The charge also covers payments for lawsuits over financing deals Citigroup arranged for bankrupt energy trader Enron Corp. In addition, Citigroup increased its loan loss reserves by $254 million, meaning that fourth-quarter profits were cut by $1.55 billion when all charges are combined.
Citigroup's lower fourth-quarter profit masked strength in its consumer banking division. Income in Citigroup's global consumer group, which includes credit cards and retail banking, rose 26 percent in the quarter to $2.37 billion.
During the quarter Citigroup completed the acquisition of Golden State Bancorp, which added 352 branches and $25 billion in deposits to Citigroup's retail banking franchise, primarily in California and Nevada.
But its corporate and investment bank posted a $344 million loss in the quarter, after the charge. This compared with a 2001 fourth-quarter profit of $905 million in this business.
Citigroup's fourth-quarter revenue was little changed at $18.9 billion.
The fourth-quarter profit of 47 cents a share topped the 46 cents a share forecast of analysts surveyed by earnings tracker First Call.
"It was right in line with our estimate," Lehman Brothers analyst Brock Vandervliet told Reuters. "The global corporate and investment bank wasn't quite as strong as we had hoped in terms of revenue and net income performance, but the consumer business was a bit stronger than what we'd been looking for."

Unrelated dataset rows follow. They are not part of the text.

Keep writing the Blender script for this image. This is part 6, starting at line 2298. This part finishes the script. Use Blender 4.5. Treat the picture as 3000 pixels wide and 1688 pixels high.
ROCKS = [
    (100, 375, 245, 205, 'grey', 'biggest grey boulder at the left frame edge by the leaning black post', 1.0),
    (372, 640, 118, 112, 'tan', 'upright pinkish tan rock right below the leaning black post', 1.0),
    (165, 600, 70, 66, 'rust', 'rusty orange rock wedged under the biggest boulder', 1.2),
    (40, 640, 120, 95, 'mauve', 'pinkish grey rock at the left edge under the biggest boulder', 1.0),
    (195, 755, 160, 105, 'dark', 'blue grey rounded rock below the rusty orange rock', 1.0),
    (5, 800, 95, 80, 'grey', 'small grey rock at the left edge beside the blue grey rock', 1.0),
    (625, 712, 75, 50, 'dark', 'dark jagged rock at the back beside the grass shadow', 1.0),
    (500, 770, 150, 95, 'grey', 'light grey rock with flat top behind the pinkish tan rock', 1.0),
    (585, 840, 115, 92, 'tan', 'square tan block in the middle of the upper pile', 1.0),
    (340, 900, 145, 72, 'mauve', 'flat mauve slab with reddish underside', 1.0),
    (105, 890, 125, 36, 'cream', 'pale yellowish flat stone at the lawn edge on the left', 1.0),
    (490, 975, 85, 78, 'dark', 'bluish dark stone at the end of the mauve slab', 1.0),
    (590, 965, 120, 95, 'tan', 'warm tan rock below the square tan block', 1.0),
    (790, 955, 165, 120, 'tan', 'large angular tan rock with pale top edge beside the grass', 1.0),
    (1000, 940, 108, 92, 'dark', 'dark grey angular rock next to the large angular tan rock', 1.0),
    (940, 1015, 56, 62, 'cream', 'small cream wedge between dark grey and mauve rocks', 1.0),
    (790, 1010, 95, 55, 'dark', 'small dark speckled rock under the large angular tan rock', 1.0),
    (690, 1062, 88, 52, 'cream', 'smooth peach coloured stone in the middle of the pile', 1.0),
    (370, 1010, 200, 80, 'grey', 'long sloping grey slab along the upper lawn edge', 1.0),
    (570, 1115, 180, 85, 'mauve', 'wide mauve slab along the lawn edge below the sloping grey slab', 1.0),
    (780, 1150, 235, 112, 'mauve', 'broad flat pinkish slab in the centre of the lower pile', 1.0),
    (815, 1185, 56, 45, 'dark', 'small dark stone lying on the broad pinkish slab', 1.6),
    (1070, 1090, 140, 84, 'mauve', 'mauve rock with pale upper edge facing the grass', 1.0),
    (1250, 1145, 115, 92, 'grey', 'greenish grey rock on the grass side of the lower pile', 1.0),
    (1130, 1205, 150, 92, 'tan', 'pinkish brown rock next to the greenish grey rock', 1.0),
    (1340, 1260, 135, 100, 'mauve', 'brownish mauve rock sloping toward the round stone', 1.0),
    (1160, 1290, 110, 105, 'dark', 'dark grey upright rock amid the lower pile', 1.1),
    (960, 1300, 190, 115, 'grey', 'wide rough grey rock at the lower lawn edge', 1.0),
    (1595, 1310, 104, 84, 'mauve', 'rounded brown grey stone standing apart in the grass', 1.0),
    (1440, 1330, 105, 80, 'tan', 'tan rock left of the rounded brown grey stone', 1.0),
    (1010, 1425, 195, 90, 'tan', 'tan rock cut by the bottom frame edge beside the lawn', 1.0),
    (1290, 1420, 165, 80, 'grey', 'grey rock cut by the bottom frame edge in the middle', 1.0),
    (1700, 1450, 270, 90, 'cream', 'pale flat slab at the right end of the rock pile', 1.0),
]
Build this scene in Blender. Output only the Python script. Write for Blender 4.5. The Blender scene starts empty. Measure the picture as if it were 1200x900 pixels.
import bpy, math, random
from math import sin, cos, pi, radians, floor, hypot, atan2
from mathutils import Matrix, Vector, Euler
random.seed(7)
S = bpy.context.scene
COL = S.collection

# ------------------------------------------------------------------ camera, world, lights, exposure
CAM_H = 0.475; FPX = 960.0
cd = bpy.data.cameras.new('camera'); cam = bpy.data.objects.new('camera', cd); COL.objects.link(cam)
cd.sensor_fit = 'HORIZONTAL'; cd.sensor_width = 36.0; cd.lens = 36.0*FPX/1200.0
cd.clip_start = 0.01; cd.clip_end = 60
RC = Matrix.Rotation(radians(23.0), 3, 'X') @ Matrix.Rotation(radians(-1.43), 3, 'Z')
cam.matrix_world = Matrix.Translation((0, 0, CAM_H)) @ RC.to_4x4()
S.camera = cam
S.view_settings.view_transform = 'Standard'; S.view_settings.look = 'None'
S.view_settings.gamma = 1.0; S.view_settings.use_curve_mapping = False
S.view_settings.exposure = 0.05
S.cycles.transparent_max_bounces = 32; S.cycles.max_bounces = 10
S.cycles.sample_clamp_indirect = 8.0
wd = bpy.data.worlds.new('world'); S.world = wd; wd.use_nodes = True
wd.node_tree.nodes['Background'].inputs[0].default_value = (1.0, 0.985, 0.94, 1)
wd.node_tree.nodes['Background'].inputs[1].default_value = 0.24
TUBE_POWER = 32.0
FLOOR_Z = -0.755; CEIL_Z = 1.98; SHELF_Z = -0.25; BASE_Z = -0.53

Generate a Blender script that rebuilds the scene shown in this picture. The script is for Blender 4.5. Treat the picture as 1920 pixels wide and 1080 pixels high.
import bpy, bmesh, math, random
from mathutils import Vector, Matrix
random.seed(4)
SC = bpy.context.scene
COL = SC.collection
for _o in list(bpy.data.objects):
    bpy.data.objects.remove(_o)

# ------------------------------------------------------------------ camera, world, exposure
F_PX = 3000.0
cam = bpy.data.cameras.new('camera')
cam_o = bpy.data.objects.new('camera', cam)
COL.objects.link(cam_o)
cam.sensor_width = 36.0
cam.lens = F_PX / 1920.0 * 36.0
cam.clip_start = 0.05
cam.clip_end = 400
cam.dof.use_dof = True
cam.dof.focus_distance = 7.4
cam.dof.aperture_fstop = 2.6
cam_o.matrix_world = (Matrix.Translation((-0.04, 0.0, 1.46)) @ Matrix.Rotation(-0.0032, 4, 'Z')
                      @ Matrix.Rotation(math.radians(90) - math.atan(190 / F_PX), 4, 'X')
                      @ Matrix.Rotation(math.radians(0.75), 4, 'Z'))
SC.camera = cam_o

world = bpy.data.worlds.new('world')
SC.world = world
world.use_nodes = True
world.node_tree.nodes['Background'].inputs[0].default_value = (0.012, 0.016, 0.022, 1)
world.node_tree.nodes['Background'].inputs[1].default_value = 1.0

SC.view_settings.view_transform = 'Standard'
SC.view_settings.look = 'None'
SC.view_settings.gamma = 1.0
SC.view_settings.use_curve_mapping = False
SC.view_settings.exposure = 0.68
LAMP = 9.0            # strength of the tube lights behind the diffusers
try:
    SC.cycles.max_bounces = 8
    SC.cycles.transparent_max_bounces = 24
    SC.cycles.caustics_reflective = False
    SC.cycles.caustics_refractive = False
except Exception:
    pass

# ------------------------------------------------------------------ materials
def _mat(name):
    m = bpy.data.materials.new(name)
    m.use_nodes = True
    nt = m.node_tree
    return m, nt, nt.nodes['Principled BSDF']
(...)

Financial companies have cut tens of thousands of jobs to save money during a three-year stock market slump that has kept companies from going public and doing deals. And the shrinking size of assets under management reduced another source of fees.
"During 2002, our company faced several significant challenges," Sanford I. Weill, Citigroup's chairman and CEO, said in a statement.
Weill went on to list a weakening stock market and economy, and rising bankruptcies, which hurt the company's lending business. Like J.P. Morgan and Fleet, Citigroup lent to Argentina, which defaulted on its debt last year.
Weill also alluded to the probe into wrongdoing on Wall Street that brought charges that companies including Citigroup enabled the stock market bubble of the 1990s.
To help split its equity research from its investment banking and underwriting activities, Citigroup in October brought in Sallie Krawcheck, called "The Last Honest Analyst" by Fortune magazine.
"The many reforms we've instituted in areas such as research, IPO allocations, structured finance, and corporate governance only serve to strengthen our company," Weill said.
Looking ahead, the company said it expects double-digit percentage growth in earnings in 2003. First Call's forecast calls for earnings this year to rise about 11 percent to $3.28 a share.
Citigroup Tuesday also raised its quarterly dividend 11 percent, to 20 cents a share from 18 cents. The dividend is payable Feb. 28 to stockholders of record on Feb. 3, the company said.
Shares of Citigroup (C: down $0.66 to $36.14, Research, Estimates), which fell 30 percent in 2002, fell almost 2 percent in Tuesday trading.